The Media Research Center’s Nicholas Fondacaro huffs in a Sept. 25 post:
Hurricane Maria hit the U.S. island territory of Puerto Rico last Wednesday and since then, there has been an ever-worsening humanitarian crisis. Most of the island was still without power, supplies slow to arrive, and the threat of a failing dam as of Monday. Despite the terrible news coming from the island, the Big Three Networks (ABC, CBS, and NBC) have dedicated far more time since Sunday to President Trump’s spat with protesting athletes than to the Puerto Rican people fighting to stay alive.
Between September 24 and September 25, the Big Three Networks spent a total of 92 minutes and 33 seconds of airtime hyperventilating about Trump’s feud with various sports athletes. Compared to the 25 minutes and 45 seconds of total airtime between the three for Puerto Rico, over those two days. That means the networks spent 3.6 times more airtime on Trump’s Twitter war than the humanitarian crisis.
Again, the MRC has chosen to focus only on TV networks with a limited amount of news space, completely and deliberately ignoring the cable news channels (after all, that ratio probably occurred at its beloved Fox News as well).
The big problem here, though, is the utterly hypocritical nature of the criticism. Because you know who else prioritized Trump’s NFL spat over the crisis in Puerto Rico? The MRC.

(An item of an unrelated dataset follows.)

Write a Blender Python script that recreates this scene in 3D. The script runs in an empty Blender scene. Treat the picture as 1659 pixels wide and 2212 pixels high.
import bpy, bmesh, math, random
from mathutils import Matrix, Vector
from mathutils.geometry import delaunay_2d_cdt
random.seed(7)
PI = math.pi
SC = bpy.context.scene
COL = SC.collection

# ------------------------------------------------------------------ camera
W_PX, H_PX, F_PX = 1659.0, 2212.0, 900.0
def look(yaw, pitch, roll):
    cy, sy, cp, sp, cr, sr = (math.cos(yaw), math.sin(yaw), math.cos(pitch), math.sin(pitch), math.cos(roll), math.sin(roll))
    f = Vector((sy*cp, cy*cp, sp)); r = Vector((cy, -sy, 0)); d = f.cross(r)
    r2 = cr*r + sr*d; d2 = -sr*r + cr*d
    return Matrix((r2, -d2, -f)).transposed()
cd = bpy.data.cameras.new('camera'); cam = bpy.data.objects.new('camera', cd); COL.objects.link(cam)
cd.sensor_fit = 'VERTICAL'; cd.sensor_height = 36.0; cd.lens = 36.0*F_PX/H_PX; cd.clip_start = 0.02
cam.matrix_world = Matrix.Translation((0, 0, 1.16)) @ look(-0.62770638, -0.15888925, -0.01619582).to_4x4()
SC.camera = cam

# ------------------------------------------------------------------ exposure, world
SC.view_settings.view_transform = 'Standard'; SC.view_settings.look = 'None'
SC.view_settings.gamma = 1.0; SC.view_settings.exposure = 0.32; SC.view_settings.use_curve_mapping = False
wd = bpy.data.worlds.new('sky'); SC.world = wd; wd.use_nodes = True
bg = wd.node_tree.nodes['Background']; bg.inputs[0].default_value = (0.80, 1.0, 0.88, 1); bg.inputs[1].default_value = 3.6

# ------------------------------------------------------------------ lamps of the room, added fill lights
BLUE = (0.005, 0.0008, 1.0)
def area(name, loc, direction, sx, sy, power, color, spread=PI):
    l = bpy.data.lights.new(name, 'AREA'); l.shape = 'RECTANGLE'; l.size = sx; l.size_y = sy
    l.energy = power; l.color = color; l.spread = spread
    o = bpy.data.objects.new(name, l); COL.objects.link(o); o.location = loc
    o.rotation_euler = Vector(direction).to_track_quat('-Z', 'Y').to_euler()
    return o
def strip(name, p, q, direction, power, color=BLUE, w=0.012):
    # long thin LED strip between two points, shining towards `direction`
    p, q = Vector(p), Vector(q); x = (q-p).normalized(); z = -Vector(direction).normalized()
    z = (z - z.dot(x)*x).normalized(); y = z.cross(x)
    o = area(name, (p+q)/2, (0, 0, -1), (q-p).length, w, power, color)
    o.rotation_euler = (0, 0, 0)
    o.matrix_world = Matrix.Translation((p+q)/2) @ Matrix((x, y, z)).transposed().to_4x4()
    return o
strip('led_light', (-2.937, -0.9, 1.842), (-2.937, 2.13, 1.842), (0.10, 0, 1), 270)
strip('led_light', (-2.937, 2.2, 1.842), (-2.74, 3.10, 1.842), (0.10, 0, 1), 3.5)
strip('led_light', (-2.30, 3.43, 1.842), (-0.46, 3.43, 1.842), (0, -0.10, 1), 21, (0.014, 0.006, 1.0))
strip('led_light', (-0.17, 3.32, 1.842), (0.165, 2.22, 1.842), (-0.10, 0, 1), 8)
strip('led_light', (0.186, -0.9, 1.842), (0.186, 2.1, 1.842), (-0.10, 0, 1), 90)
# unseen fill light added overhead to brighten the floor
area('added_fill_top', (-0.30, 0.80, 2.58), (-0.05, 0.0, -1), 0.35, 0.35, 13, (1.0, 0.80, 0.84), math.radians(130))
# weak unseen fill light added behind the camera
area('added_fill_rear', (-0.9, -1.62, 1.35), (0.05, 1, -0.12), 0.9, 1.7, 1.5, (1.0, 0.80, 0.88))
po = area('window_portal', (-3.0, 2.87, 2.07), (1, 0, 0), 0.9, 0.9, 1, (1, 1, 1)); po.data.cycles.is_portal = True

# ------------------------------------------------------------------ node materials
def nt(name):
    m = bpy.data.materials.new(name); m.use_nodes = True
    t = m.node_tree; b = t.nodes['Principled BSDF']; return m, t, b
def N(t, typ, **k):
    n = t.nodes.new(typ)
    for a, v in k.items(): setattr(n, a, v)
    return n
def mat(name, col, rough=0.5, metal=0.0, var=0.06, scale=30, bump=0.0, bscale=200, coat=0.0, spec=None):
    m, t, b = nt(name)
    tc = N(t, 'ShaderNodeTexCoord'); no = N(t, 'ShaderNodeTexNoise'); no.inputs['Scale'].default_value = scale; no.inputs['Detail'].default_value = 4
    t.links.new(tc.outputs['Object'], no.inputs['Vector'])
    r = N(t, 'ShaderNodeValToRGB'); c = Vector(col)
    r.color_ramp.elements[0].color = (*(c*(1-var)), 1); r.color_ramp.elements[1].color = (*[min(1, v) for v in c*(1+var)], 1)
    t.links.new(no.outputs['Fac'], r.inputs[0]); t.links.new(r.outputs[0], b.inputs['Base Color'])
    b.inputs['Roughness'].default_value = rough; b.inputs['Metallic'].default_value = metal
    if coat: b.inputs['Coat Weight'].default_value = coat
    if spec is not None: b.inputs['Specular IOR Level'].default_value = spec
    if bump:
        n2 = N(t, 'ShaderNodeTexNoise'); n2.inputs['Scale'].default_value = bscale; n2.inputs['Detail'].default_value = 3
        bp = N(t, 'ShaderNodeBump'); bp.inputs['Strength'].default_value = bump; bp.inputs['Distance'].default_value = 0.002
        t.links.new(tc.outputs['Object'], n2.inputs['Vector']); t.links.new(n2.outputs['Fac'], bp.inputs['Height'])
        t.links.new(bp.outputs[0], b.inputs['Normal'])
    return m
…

At the same time Fondacaro’s post went live, the front page of the MRC’s “news” division, CNSNews.com, contained 13 stories, columns and blog post and Trump’s NFL spat, seven of which were at the top of the page — with the lead story being MRC chief Brent Bozell’s own NFL-bashing rant (as shown above).
At the same time, there were no stories on its front page — none — about Puerto Rico. Indeed, the first article about Puerto Rico at CNS wasn’t posted until a day after the MRC’s so-called study was issued — and it was a column from the Heritage Foundation whining that “American workers and businesses will not be able to play a major role in the reconstruction unless President Donald Trump overrules the Department of Homeland Security and issues an extensive waiver from the commerce-killing Jones Act.” That was followed an hour later by a stenography piece by Melanie Arter in which Trump declares that the recovery efforts in Puerto Rico are going well.
Neither article offered anything more than a glancing mention of the growing humanitarian crisis in the country.
The MRC is criticizing the media for doing the exact same thing its own “news” outlet is doing. That’s the height of hypocrisy.